Tabii bu kusur sadece Şık’ın sorunu değil. Cumhuriyet’in de Taraf’ı bile geçip Karşı haline geldiğinin delili…
BİR ÖZÜRE Mİ FİT OLDUN ŞIK?
Kariyerinin ve şöhretinin işe yarar kısımlarını Cemaate kayıtsız şartsız saldırmaya borçlu olan Ahmet Şık da nihayet Cemaatin kucağına oturdu. İstese de istemese de onların kurduğu oyunun bir aparatı haline geldi. Hidayet Karaca’nın gözaltında olduğu zamanlarda Cemaatin bazı isimleri ona özür mesajı yollamışlardı. Demek bir özre fit olmuş.
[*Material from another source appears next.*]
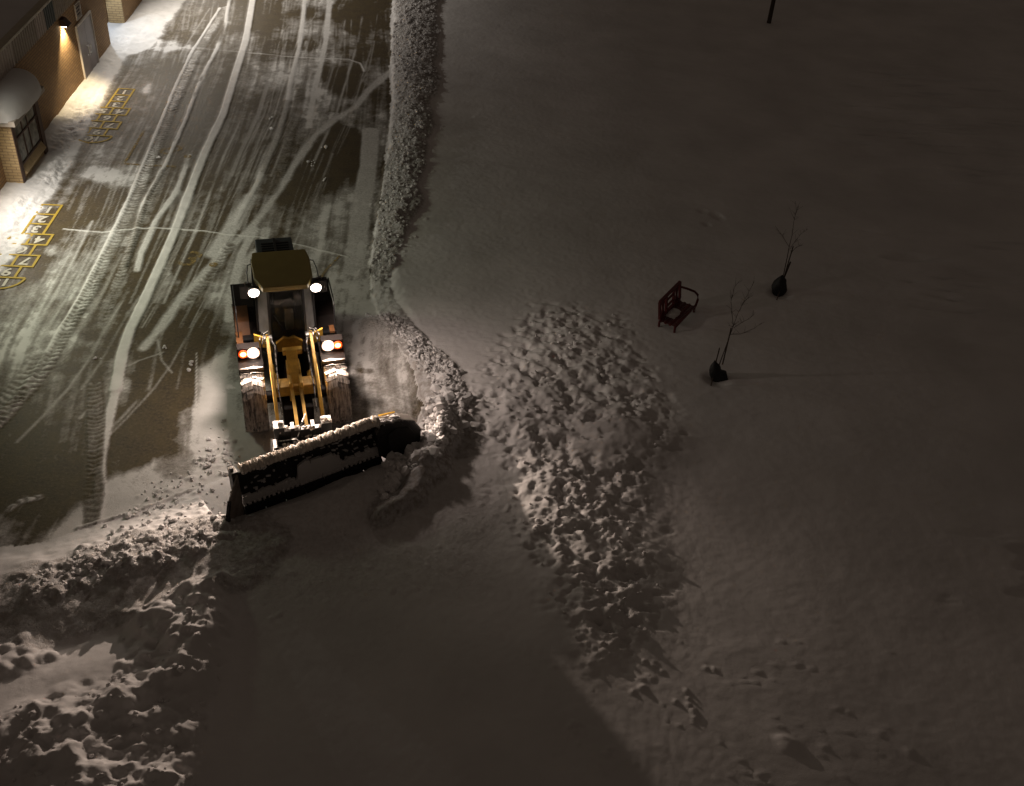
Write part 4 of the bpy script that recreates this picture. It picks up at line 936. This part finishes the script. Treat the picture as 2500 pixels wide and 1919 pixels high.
# ================================================================== SAPLINGS, STAKES, BAGS, TREE
def hgt_pt(base, px, py):
    """point seen at (px,py) standing over base"""
    d = cR*((px-1250)/FPX)+cD*((py-959.5)/FPX)+cF; t = (base[0]*d[0]+base[1]*d[1])/(d[0]**2+d[1]**2)
    return Vector((d[0]*t, d[1]*t, CH+d[2]*t))
def sapling(name, base_px, trunk, branches, label, r=.017):
    b = ground_at(*base_px); root = empty(name, tuple(b)); tag(root, label, 'tree', 'bare saplings beside the bench')
    rel = lambda p: hgt_pt(b, *p)-Vector(b)
    pts = [Vector((0, 0, -.05))]+[rel(p) for p in trunk]
    mb = MB(); mb.tube(pts, [r*(1-.55*i/(len(pts)-1)) for i in range(len(pts))], 7); mb.build('trunk', M['bark'], root)
    rr = random.Random(base_px[0])
    mb = MB()
    for br in branches:
        P = [rel(p) for p in br]; P = [p+Vector((0, rr.uniform(-.12, .12)*i/len(P), 0)) for i, p in enumerate(P)]
        mb.tube(P, [.0075*(1-.6*i/(len(P)-1)) for i in range(len(P))], 5)
        for i in range(len(P)-1):
            for _ in range(3):
                q = P[i].lerp(P[i+1], rr.random()); e = q+Vector((rr.uniform(-.16, .16), rr.uniform(-.12, .12), rr.uniform(.05, .22)))
                mb.tube([q, q.lerp(e, .5)+Vector((0, 0, .01)), e], [.004, .003, .002], 4)
    mb.build('crown', M['bark'], root); return b
z6 = lambda x, y: (1600+x/4.942, 640+y/4.942)
z5 = lambda x, y: (1550+x/3.17, 450+y/3.17)
bL = sapling('sapling', (1750, 925), [z6(770, 1240), z6(840, 1050), z6(900, 880), z6(940, 775)],
    [[z6(*p) for p in q] for q in ([(940, 775), (925, 620), (915, 480), (905, 340)], [(925, 430), (945, 360), (965, 230)], [(940, 775), (990, 640), (1040, 520), (1110, 400), (1195, 240)], [(1045, 515), (1110, 450), (1165, 410)], [(950, 790), (1050, 730), (1130, 670), (1200, 645)], [(905, 870), (1030, 865), (1200, 810), (1290, 750)], [(935, 780), (880, 760)])],
    'thin leafless sapling nearer the camera, its base in a black bag, right of the bench')
bR = sapling('sapling', (1905, 715), [z5(1150, 700), z5(1180, 560), z5(1195, 480), z5(1215, 400)],
    [[z5(*p) for p in q] for q in ([(1215, 400), (1232, 280), (1245, 200), (1246, 135)], [(1195, 485), (1140, 400), (1085, 320)], [(1200, 500), (1240, 440), (1290, 385), (1335, 345)], [(1210, 530), (1250, 490), (1300, 460)], [(1235, 270), (1215, 230)], [(1240, 240), (1270, 170)])],
    'thin leafless sapling farther from the camera with a black bag at its foot')
def stake(pa, pb, base, label, r=.016):
    a = hgt_pt(base, *pa); b_ = hgt_pt(base, *pb); o = MB().tube([b_, a], r, 6).build('tree_stake', M['bark']); tag(o, label, 'stake', 'wooden stakes around the saplings'); return o
stake(z6(775, 1035), z6(725, 1230), bL-np.array([.18, 0, 0]), 'short dark stake standing left of the nearer sapling')
stake(z6(915, 795), z6(810, 1235), bL, 'long dark stake tied along the stem of the nearer sapling', .018)
stake(z6(690, 1400), z6(670, 1497), ground_at(1736, 943), 'stake stub poking from the snow below the nearer black bag')
stake(z5(1225, 480), z5(1160, 700), bR+np.array([.05, 0, 0]), 'longest stake right of the farther sapling')
stake(z5(1204, 600), z5(1152, 730), bR+np.array([.1, .05, 0]), 'thick shorter stake against the farther sapling', .024)
stake(z5(1120, 830), z5(1097, 895), ground_at(1896, 732), 'stake stub in the snow below the farther black bag')
def bag(px, py, w, h, label, tail=0):
    b = ground_at(px, py); vs = []; rr = random.Random(px); n, m_ = 16, 9; dx = tail
    for j in range(m_+1):
        t = j/m_; z = t*h-.06; rad = w*(1-.15*(1-t))*math.sin(math.pi*min(1, .28+.74*t))**.7 if j < m_ else .02
        for i in range(n):
            a = 2*math.pi*i/n; k = rad*(1+.12*math.sin(3*a+j)+rr.uniform(-.05, .05)); vs.append((math.cos(a)*k-dx*t, math.sin(a)*k*.8, z))
    mb = MB().add(vs, [(j*n+i, j*n+(i+1) % n, (j+1)*n+(i+1) % n, (j+1)*n+i) for j in range(m_) for i in range(n)]+[tuple(reversed(range(n))), tuple(range(m_*n, m_*n+n))])
    if tail: mb.prism([(-.16, -.02), (.30, -.04), (.20, .22), (-.1, .3)], 'y', -.08, .08)
    o = mb.build('watering_bag', M['bag'], smooth=True); o.location = tuple(b); tag(o, label, 'bag', 'black bags at the feet of the saplings')
bag(1751, 925, .19, .62, 'black bag slumped at the foot of the nearer sapling with a trailing flap', .16)
bag(1899, 716, .25, .66, 'black rounded bag at the foot of the farther sapling')
# tree at the top edge (its crown is out of the picture)
tb = ground_at(1877, 56); root = empty('bare_tree', tuple(tb)); tag(root, 'dark slender tree trunk rising out of the top edge of the photo', 'tree')
MB().tube([(0, 0, -.1), (0, 0, 1.2), (.05, .0, 3), (.0, .1, 5), (.1, .1, 6.5)], [.11, .10, .09, .07, .04], 10).build('trunk', M['bark'], root)
mb = MB(); rr = random.Random(4)
def grow(p, d, r, l, k):
    q = p+d*l; mb.tube([p, p.lerp(q, .5)+Vector((rr.uniform(-.05, .05), rr.uniform(-.05, .05), 0)), q], [r, r*.8, r*.6], 5)
    if k:
        for _ in range(3): grow(q, (d+Vector((rr.uniform(-.8, .8), rr.uniform(-.8, .8), rr.uniform(-.1, .6)))).normalized(), r*.6, l*.72, k-1)
for k in range(7): grow(Vector((.02, .03, 2.6+k*.6)), Vector((math.cos(k*2.4), math.sin(k*2.4), .8)).normalized(), .035, .9, 3)
mb.build('crown', M['bark'], root)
Fakat Şık’a şunu hatırlatmak gerek Cemaate sadece dokunan değil kucağına oturan da yanar. Misalleri bolca var, saymaya gerek yok. O yüzden Şık, sıradan bir muhabir iken cezaevi koğuşlarına düşüp, özgürlüğü pahasına elde ettiği kısmi itibarı bu kadar kolayca harcamamalı. Çünkü Cemaatin arka bahçesi kullanılıp atılmış gazeteciler çöplüğü adeta…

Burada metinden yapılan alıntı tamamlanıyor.